Le renouvellement possible des licences de la suite Office de Microsoft sans appel d’offres par le gouvernement Marois apparaît comme une mesure transitoire, le temps que le secteur du logiciel libre prenne des forces au Québec. Le président du Conseil du trésor, Stéphane Bédard, annonce d’ailleurs aujourd’hui une série de mesures pour permettre au gouvernement de développer son expertise du logiciel libre et d’en intensifier l’utilisation au sein des organismes publics.
«Si on avait eu une approche sur les logiciels libres il y a deux ou trois ans, on n’en serait pas là, mais je ne veux pas mettre à risque les services à la population. D’autre part, si les coûts d’impacts pour aller vers le libre sont plus élevés que les coûts de renouvellement (des licences), ça ne va pas. Parfois, on est pris avec les choix technologiques d’il y a 5-10 ans», explique M. Bédard en entrevue avec Les affaires.
Le président du Conseil du Trésor compte sur la création d’un centre d’expertise gouvernementale en soutien et développement du logiciel libre pour rompre la dépendance à l'égard des solutions offertes par les multinationales de l'informatique. Le CELL aura pour mandat de développer une expertise de pointe afin d’accompagner les organismes publics dans la conception de solutions en logiciels libres, reconnus moins coûteux que les logiciels des multinationales. Le CELL, qui sera ouvert le 1er avril, comptera une vingtaine d’employés.
«C’est bien, et je l’avais proposé en commission parlementaire ce centre d’expertise. C’est une avancée. Toutefois, 20 personnes, c’est modeste, presque ridicule», a réagi Cyrille Béraud, président de Savoir-Faire Linux et de la Fédération québécoise des communautés et industries du libre.
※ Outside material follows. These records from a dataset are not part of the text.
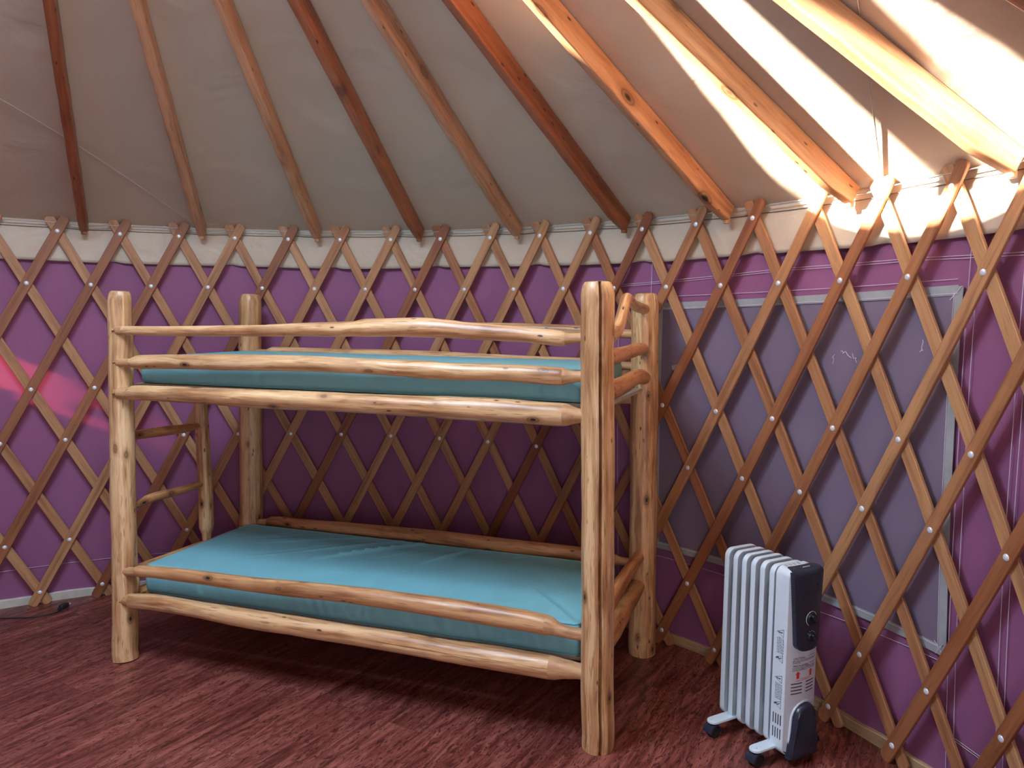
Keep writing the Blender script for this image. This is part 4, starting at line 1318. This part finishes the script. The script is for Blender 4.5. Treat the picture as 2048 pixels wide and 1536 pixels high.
    # --- wheel brackets and casters
    for yb in (0.044, 0.249):
        mb = MB()
        pl = []
        ex = hw + 0.074
        for sgn in (1, -1):
            ex = hw + (0.074 if sgn < 0 else 0.044)
            for q in range(9):
                a = -PI / 2 + PI * q / 8 if sgn > 0 else PI / 2 + PI * q / 8
                pl.append((sgn * (ex - 0.002) + 0.022 * math.cos(a), 0.022 * math.sin(a)))
        rings = []
        for z, s in ((0.052, 1.0), (0.058, 1.0), (0.0595, 0.95)):
            rings.append([mb.add((x * (1 if s == 1 else 0.99), yb + y * s, z + 0.008 * (1 - min(1, abs(x) / ex)))) for x, y in pl])
        mb.loops(rings)
        br = mb.build('wheel_bracket', M['white'], root)
        for sgn in (-1, 1):
            ex = hw + (0.074 if sgn < 0 else 0.044)
            mb = MB()
            mb.lathe([(0.007, 0), (0.006, 0.003), (0.0001, 0.0036)], Matrix.Translation((sgn * ex, yb, 0.0595)), n=14)
            mb.build('bolt_head', M['white'], br)
            # caster: twin wheels in a hood
            mb = MB()
            xc = sgn * ex
            for dy in (-0.0125, 0.0125):
                mb.lathe([(0.0001, -0.007), (0.018, -0.007), (0.0205, -0.004), (0.0205, 0.004), (0.018, 0.007), (0.0001, 0.007)], Matrix.Translation((xc, yb + dy, 0.0205)) @ Matrix.Rotation(PI / 2, 4, 'X'), n=24)
            cs = mb.build('caster', M['black'], root)
            mb = MB()
            rings = []
            for a in [math.radians(-10 + 200 * q / 10) for q in range(11)]:
                r = 0.0245
                ring = []
                for (dy, dr) in ((-0.020, 0.0), (-0.021, -0.003), (0.021, -0.003), (0.020, 0.0)):
                    rr_ = r + dr + (0.0015 if dr == 0 else 0)
                    ring.append(mb.add((xc + rr_ * math.cos(a), yb + dy, 0.0215 + rr_ * math.sin(a))))
                rings.append(ring)
            mb.loops(rings)
            mb.box((xc, yb, 0.0495), (0.014, 0.014, 0.012))
            mb.build('hood', M['navy'], cs)
    return root
build_heater()

# ------------------------------------------------------------------ cord on the floor at the left
def build_cord():
    mb = MB()
    pts = [(-3.35, 3.22), (-2.90, 3.52), (-2.70, 3.60), (-2.503, 3.629), (-2.42, 3.636), (-2.366, 3.645), (-2.31, 3.675), (-2.274, 3.719), (-2.27, 3.75)]
    P = [(Vector((x, y, 0.0035)), 0.0032) for x, y in pts]
    P = catmull(P, 0.02)
    tube(mb, [p for p, r in P], 0.0032, 8)
    o = mb.build('power_cord', M['black'])
    tag(o, 'black power cord lying on the floor along the left foot of the wall', 'cord')
    mb = MB()
    c = Vector((-2.275, 3.775, 0.0125))
    rot = Matrix.Rotation(math.radians(80), 3, 'Z')
    mb.box(c, (0.050, 0.026, 0.024), rot=rot, bev=0.006)
    mb.box(c + rot @ Vector((-0.030, 0, -0.003)), (0.016, 0.013, 0.012), rot=rot, bev=0.003)
    pl = mb.build('plug', M['black'], o)
    mb = MB()
    for s in (-0.006, 0.006):
        mb.box(c + rot @ Vector((0.033, s, 0)), (0.018, 0.0015, 0.006), rot=rot)
    mb.build('prong', M['rivet'], pl)
build_cord()
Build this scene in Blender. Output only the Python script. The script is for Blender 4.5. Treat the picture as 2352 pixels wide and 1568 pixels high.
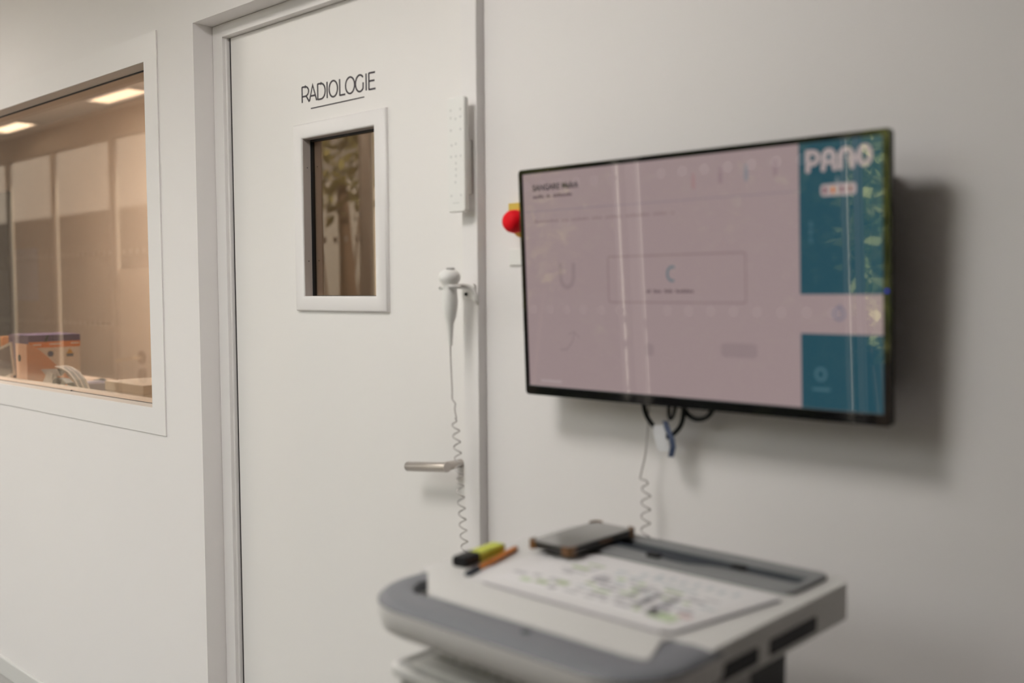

Malgré la création prochaine du CELL, le Conseil du Trésor n’exclut pas la possibilité de donner à Microsoft le contrat pour le passage de 700 000 postes de travail vers Windows 7 et la suite Office 2010 – il faut remplacer les logiciels désuets datant de 2003. Différentes sources ont rapporté que ce contrat vaudrait 1,4 G$.
«Ça ne sera pas 1,4 G$, a toutefois affirmé M. Bédard à l’émission de Robert Dutrizac. On fera une annonce plus tard et, à terme, on ne sera pas pris dans la situation où j’étais : les mains liées.»
Le député de Chicoutimi a laissé tomber que d’ici 2015, de vraies solutions en logiciel libre auront été trouvées. Il a l’espoir à ce moment de pouvoir établir une vraie concurrence aux multinationales et de pouvoir se défaire de la dépendance envers leurs technologies.
L’État peut avoir besoin d’un certain temps pour se doter des outils favorisant le virage vers le logiciel libre, reconnaît Cyrille Béraud.
«Il y a quelques ministères qui ont des activités critiques. Par exemple, il faut que les chèques de la Régie des rentes soient bien émis, sinon ce serait la catastrophe, alors il y a des endroits où il faut y aller avec beaucoup de précautions», juge-t-il.
Toutefois, il lui apparaîtrait inutile d’accorder à Microsoft l’ensemble des 700 000 postes de travail de l’État.
«Le secteur de l’Éducation n’a pas une mission critique et représente 60% environ de la dépense. C’est un endroit où le passage vers le logiciel libre pourrait se faire très rapidement», considère M. Béraud.
Pour le moment, quatre ministères (Éducation, Loisirs et Sports, Finances et Économie, Culture et Communications, Immigration et Communautés culturelles) ont été sélectionnés pour être accompagnés par le CELL dans leurs «projets phares», lesquels ne sont pas définis dans les documents du Conseil du Trésor.
«Les projets pilotes, on ne sait pas c’est quoi et on en fait quand on ne veut pas que l’essentiel change», s’est inquiété M. Béraud.
Le président du Conseil du Trésor assure toutefois que son objectif est d’étendre l’utilisation du logiciel libre rapidement. Il entend d’ailleurs évaluer personnellement les progrès deux fois par an avec le CELL et le Centre des services partagés du Québec.
«Il y a une résistance naturelle parce qu’on parle de changement, mais tout le monde dans les hautes sphères rame du même bord en ce moment», dit M. Bédard, convaincu des avantages économiques de miser sur le logiciel libre, à la fois pour bénéficier d’une meilleure concurrence et favoriser la croissance des entreprises québécoises du libre.